# What you should do
Set down all of the entries word for word, omitting the images they contain.

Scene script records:
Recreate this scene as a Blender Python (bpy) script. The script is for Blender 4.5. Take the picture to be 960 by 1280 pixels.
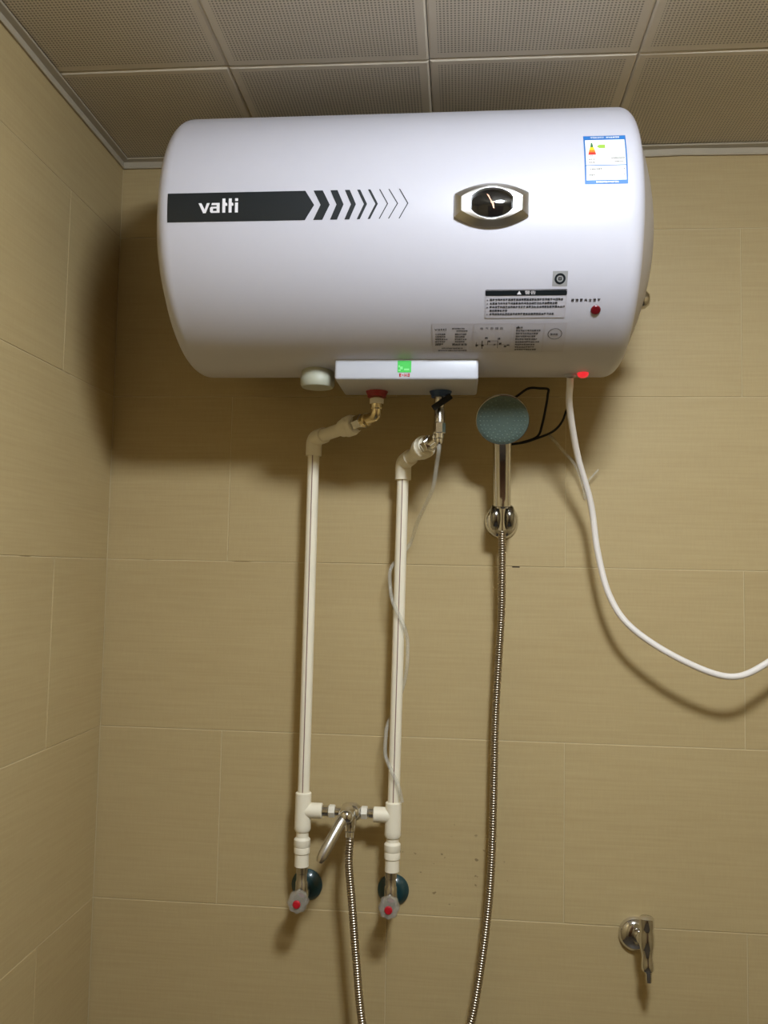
import bpy, bmesh, math, random
from mathutils import Vector, Matrix, noise
random.seed(4)
S = bpy.context.scene
COL = S.collection
PI = math.pi
for o in list(bpy.data.objects):
    bpy.data.objects.remove(o)

# ------------------------------------------------------------------ camera
F_PX = 1059.15
yaw, pitch, roll = 0.0897726, 0.0679907, 0.0192688
f0 = Vector((-math.sin(yaw), math.cos(yaw), 0)); r0 = Vector((math.cos(yaw), math.sin(yaw), 0)); u0 = Vector((0, 0, 1))
fw = f0 * math.cos(pitch) + u0 * math.sin(pitch); u1 = -f0 * math.sin(pitch) + u0 * math.cos(pitch)
rr = r0 * math.cos(roll) + u1 * math.sin(roll); uu = -r0 * math.sin(roll) + u1 * math.cos(roll)
cam_d = bpy.data.cameras.new('camera'); cam = bpy.data.objects.new('camera', cam_d); COL.objects.link(cam)
cam.matrix_world = Matrix(((rr.x, uu.x, -fw.x, 0.64057), (rr.y, uu.y, -fw.y, -1.49783), (rr.z, uu.z, -fw.z, 1.49029), (0, 0, 0, 1)))
cam_d.sensor_fit = 'VERTICAL'; cam_d.sensor_height = 36.0; cam_d.lens = 36.0 * F_PX / 1280.0
cam_d.clip_start = 0.01
S.camera = cam

# ------------------------------------------------------------------ world, light, exposure
W = bpy.data.worlds.new('world'); S.world = W; W.use_nodes = True
W.node_tree.nodes['Background'].inputs[0].default_value = (0.5, 0.5, 0.5, 1)
W.node_tree.nodes['Background'].inputs[1].default_value = 0.02
LAMP = Vector((0.87, -1.15, 2.222)); LAMP_R = 0.115; LAMP_H = 0.056   # flattened opal dome under the ceiling
LAMP_STRENGTH = 196.0; LAMP_COLOR = (0.86, 0.93, 1.0)
S.view_settings.view_transform = 'Standard'; S.view_settings.look = 'None'
S.view_settings.gamma = 1.0; S.view_settings.use_curve_mapping = False
S.view_settings.exposure = 0.0

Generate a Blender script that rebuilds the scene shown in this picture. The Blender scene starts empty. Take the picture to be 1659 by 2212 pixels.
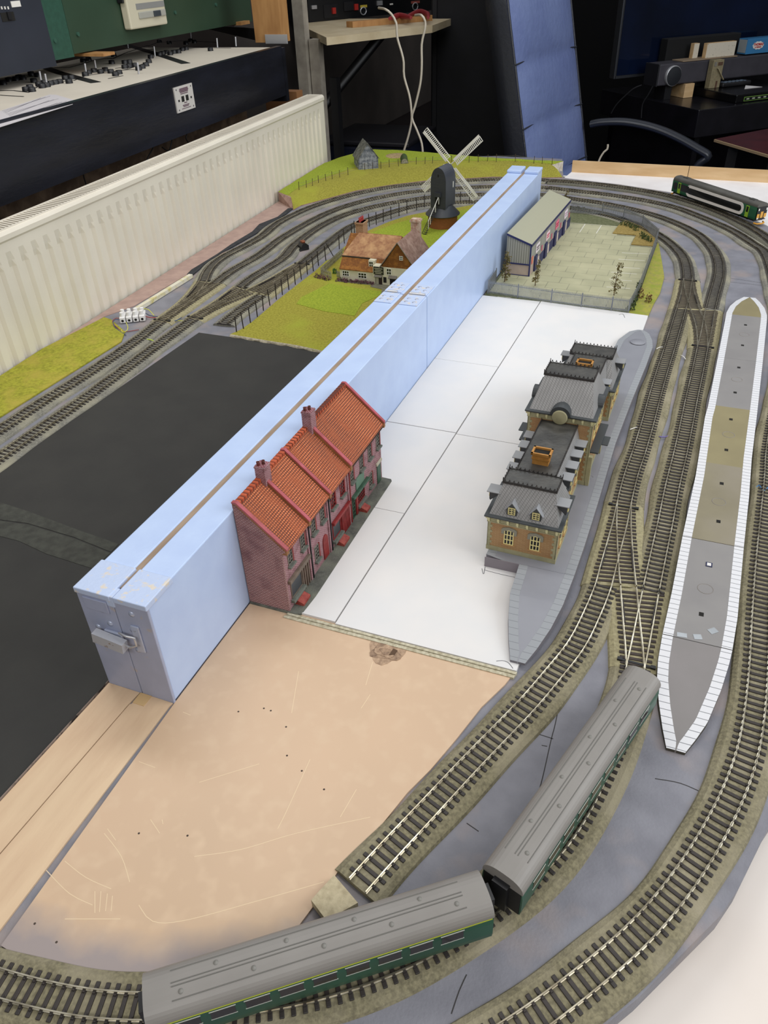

# Output below
Recreate this scene as a Blender Python (bpy) script. The script is for Blender 4.5. Take the picture to be 960 by 1280 pixels.
import bpy, bmesh, math, random
from mathutils import Vector, Matrix, noise
random.seed(4)
S = bpy.context.scene
COL = S.collection
PI = math.pi
for o in list(bpy.data.objects):
    bpy.data.objects.remove(o)

# ------------------------------------------------------------------ camera
F_PX = 1059.15
yaw, pitch, roll = 0.0897726, 0.0679907, 0.0192688
f0 = Vector((-math.sin(yaw), math.cos(yaw), 0)); r0 = Vector((math.cos(yaw), math.sin(yaw), 0)); u0 = Vector((0, 0, 1))
fw = f0 * math.cos(pitch) + u0 * math.sin(pitch); u1 = -f0 * math.sin(pitch) + u0 * math.cos(pitch)
rr = r0 * math.cos(roll) + u1 * math.sin(roll); uu = -r0 * math.sin(roll) + u1 * math.cos(roll)
cam_d = bpy.data.cameras.new('camera'); cam = bpy.data.objects.new('camera', cam_d); COL.objects.link(cam)
cam.matrix_world = Matrix(((rr.x, uu.x, -fw.x, 0.64057), (rr.y, uu.y, -fw.y, -1.49783), (rr.z, uu.z, -fw.z, 1.49029), (0, 0, 0, 1)))
cam_d.sensor_fit = 'VERTICAL'; cam_d.sensor_height = 36.0; cam_d.lens = 36.0 * F_PX / 1280.0
cam_d.clip_start = 0.01
S.camera = cam

# ------------------------------------------------------------------ world, light, exposure
W = bpy.data.worlds.new('world'); S.world = W; W.use_nodes = True
W.node_tree.nodes['Background'].inputs[0].default_value = (0.5, 0.5, 0.5, 1)
W.node_tree.nodes['Background'].inputs[1].default_value = 0.02
LAMP = Vector((0.87, -1.15, 2.222)); LAMP_R = 0.115; LAMP_H = 0.056   # flattened opal dome under the ceiling
LAMP_STRENGTH = 196.0; LAMP_COLOR = (0.86, 0.93, 1.0)
S.view_settings.view_transform = 'Standard'; S.view_settings.look = 'None'
S.view_settings.gamma = 1.0; S.view_settings.use_curve_mapping = False
S.view_settings.exposure = 0.0

Generate a Blender script that rebuilds the scene shown in this picture. The Blender scene starts empty. Take the picture to be 1659 by 2212 pixels.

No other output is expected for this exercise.